Remote magnon-phonon entanglement in the waveguide-magnomechanics

TL;DR

This paper proposes a feasible method to generate long-distance, multimode magnon-phonon entanglement in a hybrid waveguide-magnomechanical system, utilizing pulsed drives and engineered interactions for quantum information applications.

Contribution

It introduces a novel protocol for remote, multimode magnon-phonon entanglement leveraging dissipative interactions and tailored drives in a waveguide-magnomechanical setup.

Findings

Supports genuine multimode entanglement including four-mode states.

Dissipative magnon-magnon interactions outperform coherent couplings in entanglement strength.

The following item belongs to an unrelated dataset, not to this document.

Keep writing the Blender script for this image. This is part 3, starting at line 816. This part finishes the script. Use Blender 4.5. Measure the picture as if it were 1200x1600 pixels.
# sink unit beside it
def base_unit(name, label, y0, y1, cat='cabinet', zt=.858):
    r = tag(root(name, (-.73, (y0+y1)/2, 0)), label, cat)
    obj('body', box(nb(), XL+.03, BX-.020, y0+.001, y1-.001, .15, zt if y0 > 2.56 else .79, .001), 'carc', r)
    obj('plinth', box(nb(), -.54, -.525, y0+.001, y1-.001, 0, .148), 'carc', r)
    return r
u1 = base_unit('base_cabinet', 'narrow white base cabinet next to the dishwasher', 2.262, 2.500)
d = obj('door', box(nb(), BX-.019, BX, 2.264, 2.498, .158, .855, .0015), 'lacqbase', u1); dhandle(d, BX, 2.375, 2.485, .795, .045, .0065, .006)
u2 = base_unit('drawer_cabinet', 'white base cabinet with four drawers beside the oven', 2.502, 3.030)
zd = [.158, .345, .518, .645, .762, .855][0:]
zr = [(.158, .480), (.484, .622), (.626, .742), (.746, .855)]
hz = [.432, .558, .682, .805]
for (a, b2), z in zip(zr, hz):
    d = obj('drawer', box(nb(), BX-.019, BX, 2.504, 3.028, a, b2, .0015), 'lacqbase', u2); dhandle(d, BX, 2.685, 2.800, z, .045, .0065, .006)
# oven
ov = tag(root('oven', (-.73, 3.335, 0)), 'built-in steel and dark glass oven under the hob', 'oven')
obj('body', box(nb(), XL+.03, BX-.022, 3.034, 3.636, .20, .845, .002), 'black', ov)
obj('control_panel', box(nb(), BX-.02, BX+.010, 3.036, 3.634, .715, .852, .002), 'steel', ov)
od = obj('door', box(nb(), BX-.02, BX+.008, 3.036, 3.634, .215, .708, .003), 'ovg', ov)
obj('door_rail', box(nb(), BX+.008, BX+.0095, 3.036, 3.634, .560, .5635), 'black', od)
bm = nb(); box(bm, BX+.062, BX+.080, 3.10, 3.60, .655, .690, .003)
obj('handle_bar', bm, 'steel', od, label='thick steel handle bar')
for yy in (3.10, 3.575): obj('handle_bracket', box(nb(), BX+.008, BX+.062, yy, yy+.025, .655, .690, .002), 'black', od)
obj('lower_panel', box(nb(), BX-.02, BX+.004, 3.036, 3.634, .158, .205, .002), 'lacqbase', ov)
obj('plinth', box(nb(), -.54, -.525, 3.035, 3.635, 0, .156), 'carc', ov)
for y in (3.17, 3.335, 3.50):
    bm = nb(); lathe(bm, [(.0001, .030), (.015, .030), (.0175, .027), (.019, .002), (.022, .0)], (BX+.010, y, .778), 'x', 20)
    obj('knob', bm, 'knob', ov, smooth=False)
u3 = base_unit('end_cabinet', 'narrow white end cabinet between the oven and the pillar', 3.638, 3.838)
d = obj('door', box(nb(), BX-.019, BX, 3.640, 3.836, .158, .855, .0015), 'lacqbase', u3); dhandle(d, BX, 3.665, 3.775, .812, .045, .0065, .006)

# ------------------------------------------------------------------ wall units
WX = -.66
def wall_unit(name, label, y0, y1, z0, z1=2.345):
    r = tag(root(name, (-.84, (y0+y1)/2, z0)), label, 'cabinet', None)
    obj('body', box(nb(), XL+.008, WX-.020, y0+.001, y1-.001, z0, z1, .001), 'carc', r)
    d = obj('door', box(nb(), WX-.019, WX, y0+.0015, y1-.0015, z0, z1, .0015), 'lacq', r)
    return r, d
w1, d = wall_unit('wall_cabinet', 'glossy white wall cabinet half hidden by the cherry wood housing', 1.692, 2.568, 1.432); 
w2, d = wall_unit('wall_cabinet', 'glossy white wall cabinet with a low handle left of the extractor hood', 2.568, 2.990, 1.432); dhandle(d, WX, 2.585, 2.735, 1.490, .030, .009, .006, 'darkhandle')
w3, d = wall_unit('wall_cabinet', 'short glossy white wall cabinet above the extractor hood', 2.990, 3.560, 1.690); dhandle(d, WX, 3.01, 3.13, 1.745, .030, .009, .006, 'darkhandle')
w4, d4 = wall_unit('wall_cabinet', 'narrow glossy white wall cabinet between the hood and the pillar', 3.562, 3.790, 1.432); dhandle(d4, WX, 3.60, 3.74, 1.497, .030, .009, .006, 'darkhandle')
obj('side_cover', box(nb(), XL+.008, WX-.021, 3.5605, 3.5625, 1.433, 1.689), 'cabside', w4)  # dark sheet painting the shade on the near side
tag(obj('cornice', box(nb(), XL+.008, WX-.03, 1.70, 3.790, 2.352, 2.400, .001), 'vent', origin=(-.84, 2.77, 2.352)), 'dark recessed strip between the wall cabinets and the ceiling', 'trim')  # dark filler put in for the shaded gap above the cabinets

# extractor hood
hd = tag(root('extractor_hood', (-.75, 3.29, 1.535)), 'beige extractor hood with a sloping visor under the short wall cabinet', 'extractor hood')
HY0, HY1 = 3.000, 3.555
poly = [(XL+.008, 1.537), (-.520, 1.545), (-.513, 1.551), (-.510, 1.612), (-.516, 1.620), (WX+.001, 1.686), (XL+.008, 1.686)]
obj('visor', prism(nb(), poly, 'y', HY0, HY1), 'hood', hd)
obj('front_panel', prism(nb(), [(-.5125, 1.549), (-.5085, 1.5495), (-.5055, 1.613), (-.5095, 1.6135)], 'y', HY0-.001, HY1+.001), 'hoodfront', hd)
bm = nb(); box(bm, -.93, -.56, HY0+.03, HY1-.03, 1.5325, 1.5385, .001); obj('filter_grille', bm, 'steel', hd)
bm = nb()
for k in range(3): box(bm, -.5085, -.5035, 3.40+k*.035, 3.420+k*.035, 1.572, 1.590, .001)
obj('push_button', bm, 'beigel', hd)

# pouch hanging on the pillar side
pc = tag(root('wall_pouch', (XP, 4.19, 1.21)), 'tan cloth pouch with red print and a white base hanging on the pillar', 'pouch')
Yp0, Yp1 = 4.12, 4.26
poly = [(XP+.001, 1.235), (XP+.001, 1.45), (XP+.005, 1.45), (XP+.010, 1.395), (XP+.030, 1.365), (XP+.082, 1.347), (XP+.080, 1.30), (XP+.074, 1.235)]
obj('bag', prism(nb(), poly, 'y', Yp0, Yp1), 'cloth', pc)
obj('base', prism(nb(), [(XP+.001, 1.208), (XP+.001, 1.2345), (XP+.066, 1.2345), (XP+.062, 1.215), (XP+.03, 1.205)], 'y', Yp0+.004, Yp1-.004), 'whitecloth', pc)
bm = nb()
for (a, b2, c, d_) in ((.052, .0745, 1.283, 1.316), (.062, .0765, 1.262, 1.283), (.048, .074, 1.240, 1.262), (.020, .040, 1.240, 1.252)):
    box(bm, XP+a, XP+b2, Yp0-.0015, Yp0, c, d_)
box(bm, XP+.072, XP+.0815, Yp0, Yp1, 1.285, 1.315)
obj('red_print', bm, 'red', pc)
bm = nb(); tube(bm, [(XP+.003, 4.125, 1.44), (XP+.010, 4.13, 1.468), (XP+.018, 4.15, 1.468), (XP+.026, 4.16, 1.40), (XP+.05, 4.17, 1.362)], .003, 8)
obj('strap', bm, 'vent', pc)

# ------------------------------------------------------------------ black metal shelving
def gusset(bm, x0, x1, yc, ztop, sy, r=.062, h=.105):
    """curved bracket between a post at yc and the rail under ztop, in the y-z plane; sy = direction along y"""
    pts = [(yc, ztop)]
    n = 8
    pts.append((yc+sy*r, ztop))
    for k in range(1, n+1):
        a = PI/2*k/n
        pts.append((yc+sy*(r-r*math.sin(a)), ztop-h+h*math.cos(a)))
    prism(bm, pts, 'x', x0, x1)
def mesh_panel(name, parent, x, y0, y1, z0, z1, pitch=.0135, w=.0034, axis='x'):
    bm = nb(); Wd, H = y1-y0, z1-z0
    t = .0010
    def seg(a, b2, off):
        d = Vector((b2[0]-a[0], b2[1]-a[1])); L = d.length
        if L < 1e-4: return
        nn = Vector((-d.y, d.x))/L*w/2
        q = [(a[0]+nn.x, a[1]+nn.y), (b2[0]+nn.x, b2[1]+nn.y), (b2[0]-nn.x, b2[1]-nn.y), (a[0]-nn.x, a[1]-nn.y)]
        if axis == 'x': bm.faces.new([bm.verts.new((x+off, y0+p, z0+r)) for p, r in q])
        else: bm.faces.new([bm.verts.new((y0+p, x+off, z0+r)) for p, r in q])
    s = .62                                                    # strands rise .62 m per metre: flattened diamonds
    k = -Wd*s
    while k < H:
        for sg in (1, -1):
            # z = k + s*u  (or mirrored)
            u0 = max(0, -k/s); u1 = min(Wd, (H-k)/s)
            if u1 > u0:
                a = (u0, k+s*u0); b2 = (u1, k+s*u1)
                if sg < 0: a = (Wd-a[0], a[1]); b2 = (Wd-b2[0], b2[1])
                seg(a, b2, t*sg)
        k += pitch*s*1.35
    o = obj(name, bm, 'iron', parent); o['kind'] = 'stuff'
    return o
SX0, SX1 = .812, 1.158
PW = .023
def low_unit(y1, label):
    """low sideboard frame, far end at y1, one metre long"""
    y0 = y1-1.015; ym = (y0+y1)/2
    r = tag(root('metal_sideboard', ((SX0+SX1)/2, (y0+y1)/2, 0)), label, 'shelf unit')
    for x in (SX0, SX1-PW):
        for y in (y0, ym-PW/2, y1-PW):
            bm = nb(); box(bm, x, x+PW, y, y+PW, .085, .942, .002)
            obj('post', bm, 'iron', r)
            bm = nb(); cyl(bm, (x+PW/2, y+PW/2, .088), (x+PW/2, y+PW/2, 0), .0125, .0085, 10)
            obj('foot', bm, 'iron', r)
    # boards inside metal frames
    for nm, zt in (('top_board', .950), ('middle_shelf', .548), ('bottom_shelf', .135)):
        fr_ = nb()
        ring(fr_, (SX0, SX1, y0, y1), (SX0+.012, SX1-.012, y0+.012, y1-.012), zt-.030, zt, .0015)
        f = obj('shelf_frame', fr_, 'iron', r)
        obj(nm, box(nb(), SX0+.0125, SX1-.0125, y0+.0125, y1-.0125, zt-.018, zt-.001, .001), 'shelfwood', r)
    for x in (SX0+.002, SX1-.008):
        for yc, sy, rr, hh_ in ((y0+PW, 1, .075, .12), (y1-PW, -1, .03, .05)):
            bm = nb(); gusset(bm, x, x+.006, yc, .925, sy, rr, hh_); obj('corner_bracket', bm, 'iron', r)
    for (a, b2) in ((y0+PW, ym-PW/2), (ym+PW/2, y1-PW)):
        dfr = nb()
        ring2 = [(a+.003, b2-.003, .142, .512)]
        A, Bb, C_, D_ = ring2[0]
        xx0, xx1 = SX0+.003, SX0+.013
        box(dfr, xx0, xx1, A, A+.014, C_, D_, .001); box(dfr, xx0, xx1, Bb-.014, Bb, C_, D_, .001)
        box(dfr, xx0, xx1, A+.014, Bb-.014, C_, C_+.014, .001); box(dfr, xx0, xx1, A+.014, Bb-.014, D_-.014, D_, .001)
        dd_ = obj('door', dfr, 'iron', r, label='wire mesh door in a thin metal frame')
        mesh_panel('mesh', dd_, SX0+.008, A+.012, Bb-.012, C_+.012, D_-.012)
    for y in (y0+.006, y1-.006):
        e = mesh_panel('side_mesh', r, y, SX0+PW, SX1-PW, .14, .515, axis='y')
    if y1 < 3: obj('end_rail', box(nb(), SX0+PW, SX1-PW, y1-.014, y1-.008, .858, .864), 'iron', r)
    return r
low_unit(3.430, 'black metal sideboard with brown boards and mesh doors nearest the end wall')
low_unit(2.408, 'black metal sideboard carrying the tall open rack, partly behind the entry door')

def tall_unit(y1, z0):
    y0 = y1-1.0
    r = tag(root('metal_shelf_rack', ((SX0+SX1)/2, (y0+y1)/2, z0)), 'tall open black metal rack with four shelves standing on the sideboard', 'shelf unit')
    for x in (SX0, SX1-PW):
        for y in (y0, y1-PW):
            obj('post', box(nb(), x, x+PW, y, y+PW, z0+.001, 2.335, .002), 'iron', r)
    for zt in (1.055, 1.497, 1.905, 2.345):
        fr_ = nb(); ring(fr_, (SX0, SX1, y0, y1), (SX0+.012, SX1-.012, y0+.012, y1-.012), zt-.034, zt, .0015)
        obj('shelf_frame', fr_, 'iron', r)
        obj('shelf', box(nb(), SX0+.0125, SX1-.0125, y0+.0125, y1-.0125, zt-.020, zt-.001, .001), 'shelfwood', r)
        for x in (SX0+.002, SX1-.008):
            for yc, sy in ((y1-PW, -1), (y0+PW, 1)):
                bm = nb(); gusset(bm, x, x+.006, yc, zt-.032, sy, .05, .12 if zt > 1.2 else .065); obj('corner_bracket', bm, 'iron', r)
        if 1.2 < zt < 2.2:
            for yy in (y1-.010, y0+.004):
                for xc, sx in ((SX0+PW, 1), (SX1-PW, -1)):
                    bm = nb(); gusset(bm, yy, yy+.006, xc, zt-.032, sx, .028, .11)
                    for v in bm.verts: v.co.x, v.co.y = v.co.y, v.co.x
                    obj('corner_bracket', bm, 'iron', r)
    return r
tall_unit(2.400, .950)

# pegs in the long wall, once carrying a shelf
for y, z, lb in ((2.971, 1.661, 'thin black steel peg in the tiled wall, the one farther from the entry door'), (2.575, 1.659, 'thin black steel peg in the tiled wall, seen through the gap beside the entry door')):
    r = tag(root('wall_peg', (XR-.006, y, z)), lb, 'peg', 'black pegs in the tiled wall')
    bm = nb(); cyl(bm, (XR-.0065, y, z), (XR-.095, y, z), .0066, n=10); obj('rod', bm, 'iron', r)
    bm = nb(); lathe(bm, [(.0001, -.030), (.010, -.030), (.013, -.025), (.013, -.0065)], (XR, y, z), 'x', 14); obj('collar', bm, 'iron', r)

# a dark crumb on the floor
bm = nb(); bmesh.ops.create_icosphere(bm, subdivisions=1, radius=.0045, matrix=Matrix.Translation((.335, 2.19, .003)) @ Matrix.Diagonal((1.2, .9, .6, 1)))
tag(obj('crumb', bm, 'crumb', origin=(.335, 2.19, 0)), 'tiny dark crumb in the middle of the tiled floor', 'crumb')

Provides an experimentally feasible scheme for long-distance quantum entanglement.

Abstract

Generating long-distance quantum entanglement is crucial for advancing quantum information processing. In this work, we propose a protocol for generating remote magnon-phonon entanglement in a hybrid waveguide-magnomechanical system, where multiple spatially separated magnon modes couple to a common waveguide while interacting with their respective phonon modes. By applying tailored pulsed drives and engineering the magnomechanical interactions, our scheme enables the creation of diverse long-distance and dynamically stable entanglement. Beyond basic magnon-phonon two-mode entanglement, it supports genuine multimode entanglement between a single phonon and multiple magnons, bipartite entanglement between a single magnon and multiple phonons, as well as genuine four-mode entanglement involving two magnons and two phonons. Moreover, we show that dissipative magnon-magnon interactions mediated by traveling photons can generate substantially stronger remote entanglement than coherent couplings. Our work provides an experimentally feasible scheme for the remote generation of magnon-phonon entanglement.